O repórter contou que recebeu um “cutucão” de um homem da Marinha para cortar a entrevista. “Ok, presidente, obrigado” é que eu recebi um cutucão de um cara da Marinha ali por baixo e sou obrigado a encerrar”.
Povo libertou os presos
As manifestações daquele dia foram abafadas pela PM, resultando em violência e prisão dos/das estudantes Adolfo Luiz Dias, Amilton Alexandre, Geraldo Barbosa, Lígia Giovanella, Marize Lippel, Newton Vasconcelos Jr. e Rosângela Koerich de Souza, que foram indiciados/as pela Lei de Segurança Nacional
Nas semanas que seguiram várias manifestações foram organizadas exigindo a libertação dos/das estudantes presos/as. Algumas contaram com até 10 mil pessoas (número muito relevante se comparado com a população florianopolitana na época). O povo na rua, assim, conseguiu libertar os/as prisioneiros/as.
UFSC rememora
A exposição Tempos de utopia e resistência: 45 anos da Novembrada estará aberta para visitação até 28 de novembro, na Galeria Expositiva do hall de entrada da Biblioteca Universitária da Univers. Federal de SC (BU/UFSC). O evento é organizado pelo Instituto Memória e Direitos Humanos (IMDH) da Universidade.

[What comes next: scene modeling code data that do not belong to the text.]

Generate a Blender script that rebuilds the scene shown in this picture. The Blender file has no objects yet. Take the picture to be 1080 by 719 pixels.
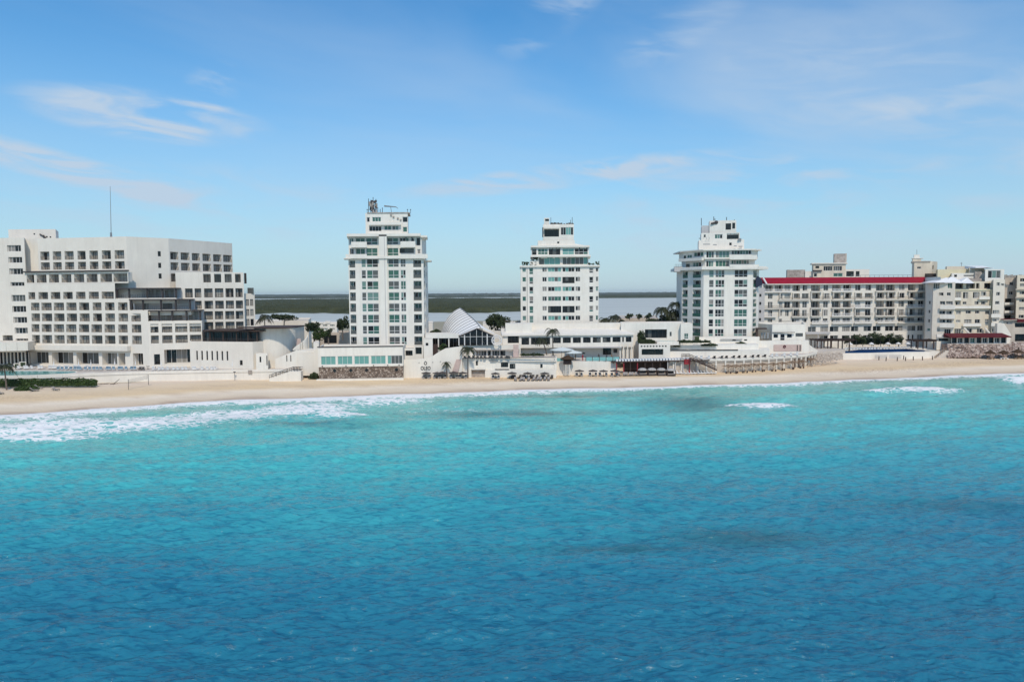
import bpy, math, random
import numpy as np
from mathutils import Vector, Matrix
random.seed(11)
RNG = np.random.default_rng(5)
C = bpy.context.scene.collection
sc = bpy.context.scene

# ------------------------------------------------------------------ camera
F, CX, CY, HC = 760.0, 540.0, 359.5, 24.0
pitch = math.atan((CY - 309.0) / F)
roll = math.radians(0.35)
Fw = Vector((0, math.cos(pitch), -math.sin(pitch)))
R0 = Vector((1, 0, 0)); U0 = Vector((0, math.sin(pitch), math.cos(pitch)))
Rv = R0 * math.cos(roll) - U0 * math.sin(roll)
Uv = R0 * math.sin(roll) + U0 * math.cos(roll)
cam_d = bpy.data.cameras.new('camera'); cam = bpy.data.objects.new('camera', cam_d); C.objects.link(cam)
cam_d.sensor_width = 36; cam_d.lens = 36 * F / 1080
cam_d.clip_start = 0.5; cam_d.clip_end = 60000
M = Matrix((Rv, Uv, -Fw)).transposed().to_4x4(); M.translation = Vector((0, 0, HC))
cam.matrix_world = M
sc.camera = cam

def ray(px, py):
    return Fw + Rv * ((px - CX) / F) + Uv * ((CY - py) / F)
def W(px, py, Y):
    d = ray(px, py); t = Y / d.y
    return Vector((d.x * t, Y, HC + d.z * t))
def XY(px, Y, py=345):
    w = W(px, py, Y); return (w.x, w.y)
def Zp(px, py, Y): return W(px, py, Y).z
def G(px, py, z=0.0):
    d = ray(px, py); t = (z - HC) / d.z
    return Vector((d.x * t, d.y * t, z))

# ------------------------------------------------------------------ materials
MATS = {}
def nt(m):
    return m.node_tree.nodes, m.node_tree.links
def mat(name, col, rough=0.8, spec=0.5, metal=0.0, noise=0.0, nscale=0.5, bump=0.0, bscale=4.0, col2=None, stretch=None, rust=0):
    m = bpy.data.materials.new(name); m.use_nodes = True
    n, l = nt(m); b = n['Principled BSDF']
    b.inputs['Base Color'].default_value = (*col, 1); b.inputs['Roughness'].default_value = rough
    b.inputs['Specular IOR Level'].default_value = spec; b.inputs['Metallic'].default_value = metal
    if noise or col2:
        tc = n.new('ShaderNodeNewGeometry')
        mp = n.new('ShaderNodeMapping'); l.new(tc.outputs['Position'], mp.inputs[0])
        if stretch: mp.inputs['Scale'].default_value = stretch
        t = n.new('ShaderNodeTexNoise'); t.inputs['Scale'].default_value = nscale; t.inputs['Detail'].default_value = 6
        t.inputs['Roughness'].default_value = 0.65
        l.new(mp.outputs[0], t.inputs['Vector'])
        r = n.new('ShaderNodeMapRange'); r.inputs[1].default_value = 0.35; r.inputs[2].default_value = 0.65
        l.new(t.outputs['Fac'], r.inputs[0])
        mx = n.new('ShaderNodeMix'); mx.data_type = 'RGBA'
        c2 = col2 or tuple(c * (1 - noise) for c in col)
        mx.inputs[6].default_value = (*c2, 1); mx.inputs[7].default_value = (*col, 1)
        l.new(r.outputs[0], mx.inputs[0]); out = mx.outputs[2]
        if rust:   # salt and rain streaks running down the render
            m2 = n.new('ShaderNodeMapping'); l.new(tc.outputs['Position'], m2.inputs[0]); m2.inputs['Scale'].default_value = (1.6, 1.6, 0.10)
            t2 = n.new('ShaderNodeTexNoise'); t2.inputs['Scale'].default_value = 1.0; t2.inputs['Detail'].default_value = 5; l.new(m2.outputs[0], t2.inputs['Vector'])
            r2 = n.new('ShaderNodeMapRange'); r2.inputs[1].default_value = 0.52; r2.inputs[2].default_value = 0.72; r2.inputs[4].default_value = rust; l.new(t2.outputs['Fac'], r2.inputs[0])
            x2 = n.new('ShaderNodeMix'); x2.data_type = 'RGBA'; l.new(r2.outputs[0], x2.inputs[0]); l.new(out, x2.inputs[6]); x2.inputs[7].default_value = (*[c * .72 for c in col], 1); out = x2.outputs[2]
        l.new(out, b.inputs['Base Color'])
    if bump:
        tc = n.new('ShaderNodeNewGeometry')
        t = n.new('ShaderNodeTexNoise'); t.inputs['Scale'].default_value = bscale; t.inputs['Detail'].default_value = 4
        l.new(tc.outputs['Position'], t.inputs['Vector'])
        bp = n.new('ShaderNodeBump'); bp.inputs['Strength'].default_value = bump; bp.inputs['Distance'].default_value = 0.2
        l.new(t.outputs['Fac'], bp.inputs['Height']); l.new(bp.outputs[0], b.inputs['Normal'])
    MATS[name] = m
    return m
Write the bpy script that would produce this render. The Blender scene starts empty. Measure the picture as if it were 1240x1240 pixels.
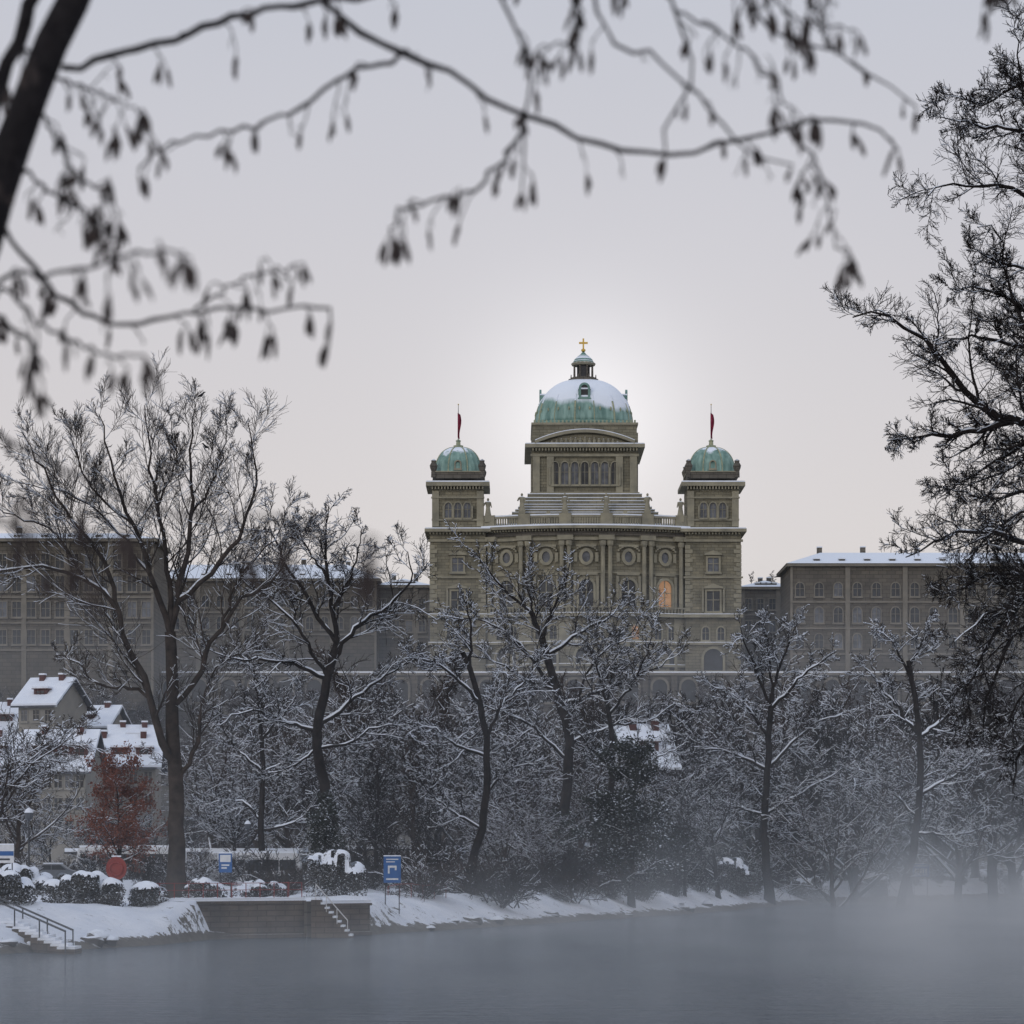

Serão expostas fotografias do jornalista Celso Martins e da Agência de Comunicação da UFSC (Agecom) e documentos do Acervo do IMDH e da Hemeroteca Digital Catarinense, que remetem ao dia da Novembrada, bem como ao seu contexto prévio e posterior, evidenciando as lutas dos movimentos estudantis e populares pela derrubada da ditadura.
Rosana Bond é escritora e jornalista, autora de mais de 20 livros sobre conflitos na América Latina e a saga dos povos ameríndio. Entre seus livros mais conhecidos estão “Nicarágua: a bala na agulha” (1985), “Sendero luminoso: fogo nos Andes” (1991), “A civilização inca” (1993).
Esse texto expressa a opinião do(a) autor(a).